If you want accountability from professional athletes on this matter, you need two things, neither of which will ever actually happen.
First, you need officials who aren't afraid to call diving whenever they see it. If there's four dives in a game, call every single one of them and make sure the teams get the message that on this ref's watch, diving won't be tolerated.
Second, increase the punishment heavily and make the review process more transparent. Here's what every player does when they get that letter from the league: crumple it up and throw it in the garbage. You or I would do the same thing because really who cares. So, fines for the first offense, suspensions for the second, at a minimum. You want to circulate that divers list? Make all diving and embellishment penalties for guys on it count double on the ice and in terms of supplementary discipline. Four minutes in the box, $2,000 out of your wallet, two-game suspension, etc.

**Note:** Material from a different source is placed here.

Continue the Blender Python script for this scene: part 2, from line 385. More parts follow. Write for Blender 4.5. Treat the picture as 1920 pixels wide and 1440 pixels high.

Otherwise, the NHL just looks like the punk teacher who gets driven out of the inner city school at the beginning of all those movies Dangerous Minds-type movies.
The problem is the NHLPA likely won't go for that, and the list is already going to be extremely subjective since it's based on perhaps the most subjective penalty around in the first place. Plus, players will always find a way around it because they're very good at what they do.
And so in the end, the only thing you can really say about diving is that there's nothing you can ever do except pay it lip service — "Boy is it bad!" — and hope no one notices when you don't do anything about it.
Hey, it's worked for the NHL so far.
What We Learned
Anaheim Ducks: Ducks goaltending prospect John Gibson is off to an okay start for Kitchener of the OHL. He stopped 42 of 43 on Saturday night and now in three games this season has a GAA of 0.97 and save percentage of .969.
Boston Bruins: Jordan Caron is likely to be a full-time NHL player when or if the season eventually starts. Peter Chiarelli said he saw a significant development in Caron's game just over the summer.
Buffalo Sabres: The Sabres have a number of good young prospects, all of whom will likely improve as a result of the quality of players now flooding the AHL.